L’essor démographique

Au milieu du xviiie s., la ville compte 50 000 habitants. Avec 76 000 habitants en 1851, elle passe pour une ville déjà importante. Malgré les pertes dues à l’annexion, la population croît rapidement : elle atteint 135 000 habitants en 1895 et 179 000 en 1910. L’entre-deux-guerres est marqué par un ralentissement : 193 000 habitants en 1936. L’après-guerre, par contre, enregistre une croissance rapide : 201 000 habitants en 1954 et 250 000 en 1975. Cependant, la ville proprement dite ne comptait, en 1968, plus que 110 000 personnes, les faubourgs de La Robertsau (18 000), de Neudorf (36 000), de Meinau (20 000), de Neuhof (25 000), de Cronenbourg (19 000), de Kœnigshoffen (13 000), de Montagne-Verte (12 000) accaparant l’essentiel. L’agglomération (définition I. N. S. E. E.) de 300 000 habitants en 1962 est passée à 370 878 en 1975.

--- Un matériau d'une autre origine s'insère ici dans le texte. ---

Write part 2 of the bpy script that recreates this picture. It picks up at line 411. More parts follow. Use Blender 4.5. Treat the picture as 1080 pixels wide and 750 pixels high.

Les communes périphériques ont, désormais, tendance à croître plus vite que la ville (commune de Strasbourg : en 1962, 234 000 hab. ; en 1975, 257 000).

Une loi du 31 décembre 1966 a créé la communauté urbaine de Strasbourg, qui englobe vingt-sept communes, d’une superficie totale de 30 925 ha (Strasbourg, 7 825 ha), et réunit (1975) une population de 390 407 habitants.

La démographie urbaine est largement excédentaire : en 1971, le taux de natalité s’élevait à 19,25 p. 1 000 et le taux de mortalité à 8,85 p. 1 000. Il est rare de trouver un tel dynamisme démographique parmi les grandes villes. Enfin, la population étrangère se chiffre à moins de 10 p. 100 du total.